**GIVEN INSTRUCTION:** From the top of the records below down to the line containing "return 0 if y", reproduce every line exactly.
***** DATASET CONTENT *****
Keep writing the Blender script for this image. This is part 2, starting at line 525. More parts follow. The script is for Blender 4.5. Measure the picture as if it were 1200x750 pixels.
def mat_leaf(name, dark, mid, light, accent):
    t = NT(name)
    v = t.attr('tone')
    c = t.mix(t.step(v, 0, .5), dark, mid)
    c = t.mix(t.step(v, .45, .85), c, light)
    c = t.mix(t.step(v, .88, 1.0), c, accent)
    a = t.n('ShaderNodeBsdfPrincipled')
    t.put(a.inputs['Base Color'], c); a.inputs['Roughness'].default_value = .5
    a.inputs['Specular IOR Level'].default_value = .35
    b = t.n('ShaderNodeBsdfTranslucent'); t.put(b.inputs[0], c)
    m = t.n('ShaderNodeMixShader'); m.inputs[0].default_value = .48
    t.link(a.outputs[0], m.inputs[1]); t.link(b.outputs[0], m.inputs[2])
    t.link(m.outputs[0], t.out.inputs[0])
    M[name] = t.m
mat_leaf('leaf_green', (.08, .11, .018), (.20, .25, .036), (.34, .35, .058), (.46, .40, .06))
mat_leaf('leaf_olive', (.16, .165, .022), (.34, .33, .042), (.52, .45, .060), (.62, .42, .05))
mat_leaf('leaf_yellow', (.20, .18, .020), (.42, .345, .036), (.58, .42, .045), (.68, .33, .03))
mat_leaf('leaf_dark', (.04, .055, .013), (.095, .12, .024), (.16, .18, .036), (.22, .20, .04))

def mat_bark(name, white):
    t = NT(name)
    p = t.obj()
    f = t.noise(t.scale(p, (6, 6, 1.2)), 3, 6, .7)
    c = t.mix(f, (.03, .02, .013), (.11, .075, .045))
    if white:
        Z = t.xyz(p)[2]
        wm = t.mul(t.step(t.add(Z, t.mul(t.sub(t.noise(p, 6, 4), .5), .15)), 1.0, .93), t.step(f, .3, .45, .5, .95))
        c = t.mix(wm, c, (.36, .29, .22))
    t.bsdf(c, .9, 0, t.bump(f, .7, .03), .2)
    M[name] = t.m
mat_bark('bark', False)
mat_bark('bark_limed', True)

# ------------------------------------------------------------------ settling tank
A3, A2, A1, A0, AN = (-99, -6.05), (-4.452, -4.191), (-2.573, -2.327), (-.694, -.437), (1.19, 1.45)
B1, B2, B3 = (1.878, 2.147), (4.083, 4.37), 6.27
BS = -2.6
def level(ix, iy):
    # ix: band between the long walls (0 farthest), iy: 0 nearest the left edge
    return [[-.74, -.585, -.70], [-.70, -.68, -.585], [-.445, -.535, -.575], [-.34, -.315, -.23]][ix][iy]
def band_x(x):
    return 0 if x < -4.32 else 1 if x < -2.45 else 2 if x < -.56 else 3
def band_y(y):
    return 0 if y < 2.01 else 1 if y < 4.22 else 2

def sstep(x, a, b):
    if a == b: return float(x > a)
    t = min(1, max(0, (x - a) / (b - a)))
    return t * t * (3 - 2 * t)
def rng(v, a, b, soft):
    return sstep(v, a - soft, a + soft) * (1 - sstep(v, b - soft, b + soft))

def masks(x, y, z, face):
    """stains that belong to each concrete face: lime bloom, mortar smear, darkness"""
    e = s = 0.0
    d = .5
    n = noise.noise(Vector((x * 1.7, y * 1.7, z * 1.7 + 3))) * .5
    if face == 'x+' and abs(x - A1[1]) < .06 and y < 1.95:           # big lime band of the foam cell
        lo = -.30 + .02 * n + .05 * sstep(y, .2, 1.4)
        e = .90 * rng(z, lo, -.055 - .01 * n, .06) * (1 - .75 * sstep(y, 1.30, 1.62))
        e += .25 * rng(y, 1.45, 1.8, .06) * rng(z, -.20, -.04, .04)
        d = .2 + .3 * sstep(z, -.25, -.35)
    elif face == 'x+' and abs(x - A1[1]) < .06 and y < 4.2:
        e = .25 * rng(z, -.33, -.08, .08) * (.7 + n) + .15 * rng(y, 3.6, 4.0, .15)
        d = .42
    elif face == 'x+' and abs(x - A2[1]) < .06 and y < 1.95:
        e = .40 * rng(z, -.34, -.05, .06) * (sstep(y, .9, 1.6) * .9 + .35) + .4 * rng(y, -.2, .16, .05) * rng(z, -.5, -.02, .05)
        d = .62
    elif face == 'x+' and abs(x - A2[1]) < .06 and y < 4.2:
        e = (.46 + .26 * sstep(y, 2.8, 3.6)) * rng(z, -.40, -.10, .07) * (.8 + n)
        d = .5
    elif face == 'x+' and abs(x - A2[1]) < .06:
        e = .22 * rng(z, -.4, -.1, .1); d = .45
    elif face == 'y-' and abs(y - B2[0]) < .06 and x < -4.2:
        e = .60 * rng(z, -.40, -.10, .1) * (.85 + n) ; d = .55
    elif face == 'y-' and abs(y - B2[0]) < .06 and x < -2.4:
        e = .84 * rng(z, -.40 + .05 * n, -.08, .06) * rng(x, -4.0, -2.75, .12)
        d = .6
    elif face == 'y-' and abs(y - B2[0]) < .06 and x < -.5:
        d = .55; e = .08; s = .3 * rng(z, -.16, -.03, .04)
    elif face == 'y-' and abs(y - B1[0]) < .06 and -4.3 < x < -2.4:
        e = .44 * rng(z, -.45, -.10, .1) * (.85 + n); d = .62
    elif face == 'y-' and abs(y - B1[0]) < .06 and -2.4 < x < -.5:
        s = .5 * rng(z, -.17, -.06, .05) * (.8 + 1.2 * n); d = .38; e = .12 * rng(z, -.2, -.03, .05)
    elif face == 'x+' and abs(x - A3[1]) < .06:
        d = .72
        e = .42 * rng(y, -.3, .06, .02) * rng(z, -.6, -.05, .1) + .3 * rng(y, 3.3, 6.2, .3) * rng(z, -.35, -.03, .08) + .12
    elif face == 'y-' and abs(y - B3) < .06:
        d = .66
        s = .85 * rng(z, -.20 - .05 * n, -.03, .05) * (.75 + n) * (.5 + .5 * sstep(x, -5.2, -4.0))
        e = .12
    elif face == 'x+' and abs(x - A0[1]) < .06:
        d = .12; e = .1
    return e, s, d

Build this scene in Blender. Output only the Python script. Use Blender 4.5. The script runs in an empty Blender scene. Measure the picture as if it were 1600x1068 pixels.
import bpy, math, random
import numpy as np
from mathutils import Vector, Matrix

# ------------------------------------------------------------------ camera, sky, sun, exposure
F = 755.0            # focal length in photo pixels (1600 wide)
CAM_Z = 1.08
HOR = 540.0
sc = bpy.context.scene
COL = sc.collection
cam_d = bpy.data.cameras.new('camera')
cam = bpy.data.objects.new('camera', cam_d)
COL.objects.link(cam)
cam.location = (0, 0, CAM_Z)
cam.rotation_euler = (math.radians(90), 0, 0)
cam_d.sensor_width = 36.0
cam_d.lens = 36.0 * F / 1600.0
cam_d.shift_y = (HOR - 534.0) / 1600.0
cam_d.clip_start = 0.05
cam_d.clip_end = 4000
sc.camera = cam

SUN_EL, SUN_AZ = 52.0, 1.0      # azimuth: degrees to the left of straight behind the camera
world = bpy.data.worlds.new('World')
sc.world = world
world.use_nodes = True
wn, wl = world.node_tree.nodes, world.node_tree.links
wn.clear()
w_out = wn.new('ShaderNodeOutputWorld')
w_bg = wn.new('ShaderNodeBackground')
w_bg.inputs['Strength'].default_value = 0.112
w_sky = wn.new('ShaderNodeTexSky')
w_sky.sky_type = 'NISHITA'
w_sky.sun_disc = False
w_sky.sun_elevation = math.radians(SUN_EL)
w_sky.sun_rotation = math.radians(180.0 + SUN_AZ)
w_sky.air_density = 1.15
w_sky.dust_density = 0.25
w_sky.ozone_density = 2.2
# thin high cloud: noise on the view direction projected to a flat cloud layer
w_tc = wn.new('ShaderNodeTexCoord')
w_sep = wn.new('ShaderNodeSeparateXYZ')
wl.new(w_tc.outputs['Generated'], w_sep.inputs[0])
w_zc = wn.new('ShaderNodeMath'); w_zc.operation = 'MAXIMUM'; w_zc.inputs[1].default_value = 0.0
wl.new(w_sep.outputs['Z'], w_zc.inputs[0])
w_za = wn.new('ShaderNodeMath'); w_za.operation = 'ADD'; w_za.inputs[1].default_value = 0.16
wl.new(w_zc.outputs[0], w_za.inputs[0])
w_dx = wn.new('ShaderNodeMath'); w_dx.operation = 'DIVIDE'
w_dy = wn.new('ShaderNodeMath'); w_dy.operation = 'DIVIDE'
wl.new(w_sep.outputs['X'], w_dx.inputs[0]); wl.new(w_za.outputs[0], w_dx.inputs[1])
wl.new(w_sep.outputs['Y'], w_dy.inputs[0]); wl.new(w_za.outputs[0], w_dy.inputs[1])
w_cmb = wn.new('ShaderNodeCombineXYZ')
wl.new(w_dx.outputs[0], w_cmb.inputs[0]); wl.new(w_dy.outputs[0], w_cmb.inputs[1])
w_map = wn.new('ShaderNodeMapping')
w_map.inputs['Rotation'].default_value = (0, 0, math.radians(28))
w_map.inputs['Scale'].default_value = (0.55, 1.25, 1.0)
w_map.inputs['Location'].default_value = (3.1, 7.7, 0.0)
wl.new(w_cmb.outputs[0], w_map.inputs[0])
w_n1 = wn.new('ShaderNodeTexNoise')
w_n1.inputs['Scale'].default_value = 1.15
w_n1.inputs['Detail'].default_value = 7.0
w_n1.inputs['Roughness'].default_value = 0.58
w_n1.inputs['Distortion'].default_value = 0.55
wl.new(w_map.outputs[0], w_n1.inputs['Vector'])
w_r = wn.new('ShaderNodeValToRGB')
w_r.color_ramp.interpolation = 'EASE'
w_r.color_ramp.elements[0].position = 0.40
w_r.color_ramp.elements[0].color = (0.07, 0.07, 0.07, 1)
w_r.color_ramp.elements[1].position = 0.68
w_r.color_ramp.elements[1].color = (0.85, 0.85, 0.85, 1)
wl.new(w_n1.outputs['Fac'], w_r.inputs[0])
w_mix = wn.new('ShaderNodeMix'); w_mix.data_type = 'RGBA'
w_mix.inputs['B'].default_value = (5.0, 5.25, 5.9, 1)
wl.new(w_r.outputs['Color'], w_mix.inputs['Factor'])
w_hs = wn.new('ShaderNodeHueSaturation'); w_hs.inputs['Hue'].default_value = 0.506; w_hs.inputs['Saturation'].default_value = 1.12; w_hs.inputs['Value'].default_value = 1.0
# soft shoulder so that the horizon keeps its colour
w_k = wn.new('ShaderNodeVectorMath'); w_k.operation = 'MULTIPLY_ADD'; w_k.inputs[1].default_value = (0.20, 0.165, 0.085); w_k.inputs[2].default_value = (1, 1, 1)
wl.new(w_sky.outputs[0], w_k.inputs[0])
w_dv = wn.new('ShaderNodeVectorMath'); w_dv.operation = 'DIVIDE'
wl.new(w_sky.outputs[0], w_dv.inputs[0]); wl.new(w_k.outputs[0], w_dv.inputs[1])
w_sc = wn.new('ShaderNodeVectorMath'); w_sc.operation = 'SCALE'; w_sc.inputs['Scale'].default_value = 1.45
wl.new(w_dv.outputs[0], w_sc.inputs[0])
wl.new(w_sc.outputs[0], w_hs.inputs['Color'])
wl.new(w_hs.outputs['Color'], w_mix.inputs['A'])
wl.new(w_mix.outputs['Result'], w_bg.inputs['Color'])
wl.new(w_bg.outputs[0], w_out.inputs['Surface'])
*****
**RESULT OF THIS TASK:**
Keep writing the Blender script for this image. This is part 2, starting at line 525. More parts follow. The script is for Blender 4.5. Measure the picture as if it were 1200x750 pixels.
def mat_leaf(name, dark, mid, light, accent):
    t = NT(name)
    v = t.attr('tone')
    c = t.mix(t.step(v, 0, .5), dark, mid)
    c = t.mix(t.step(v, .45, .85), c, light)
    c = t.mix(t.step(v, .88, 1.0), c, accent)
    a = t.n('ShaderNodeBsdfPrincipled')
    t.put(a.inputs['Base Color'], c); a.inputs['Roughness'].default_value = .5
    a.inputs['Specular IOR Level'].default_value = .35
    b = t.n('ShaderNodeBsdfTranslucent'); t.put(b.inputs[0], c)
    m = t.n('ShaderNodeMixShader'); m.inputs[0].default_value = .48
    t.link(a.outputs[0], m.inputs[1]); t.link(b.outputs[0], m.inputs[2])
    t.link(m.outputs[0], t.out.inputs[0])
    M[name] = t.m
mat_leaf('leaf_green', (.08, .11, .018), (.20, .25, .036), (.34, .35, .058), (.46, .40, .06))
mat_leaf('leaf_olive', (.16, .165, .022), (.34, .33, .042), (.52, .45, .060), (.62, .42, .05))
mat_leaf('leaf_yellow', (.20, .18, .020), (.42, .345, .036), (.58, .42, .045), (.68, .33, .03))
mat_leaf('leaf_dark', (.04, .055, .013), (.095, .12, .024), (.16, .18, .036), (.22, .20, .04))

def mat_bark(name, white):
    t = NT(name)
    p = t.obj()
    f = t.noise(t.scale(p, (6, 6, 1.2)), 3, 6, .7)
    c = t.mix(f, (.03, .02, .013), (.11, .075, .045))
    if white:
        Z = t.xyz(p)[2]
        wm = t.mul(t.step(t.add(Z, t.mul(t.sub(t.noise(p, 6, 4), .5), .15)), 1.0, .93), t.step(f, .3, .45, .5, .95))
        c = t.mix(wm, c, (.36, .29, .22))
    t.bsdf(c, .9, 0, t.bump(f, .7, .03), .2)
    M[name] = t.m
mat_bark('bark', False)
mat_bark('bark_limed', True)

# ------------------------------------------------------------------ settling tank
A3, A2, A1, A0, AN = (-99, -6.05), (-4.452, -4.191), (-2.573, -2.327), (-.694, -.437), (1.19, 1.45)
B1, B2, B3 = (1.878, 2.147), (4.083, 4.37), 6.27
BS = -2.6
def level(ix, iy):
    # ix: band between the long walls (0 farthest), iy: 0 nearest the left edge
    return [[-.74, -.585, -.70], [-.70, -.68, -.585], [-.445, -.535, -.575], [-.34, -.315, -.23]][ix][iy]
def band_x(x):
    return 0 if x < -4.32 else 1 if x < -2.45 else 2 if x < -.56 else 3
def band_y(y):
    return 0 if y < 2.01 else 1 if y < 4.22 else 2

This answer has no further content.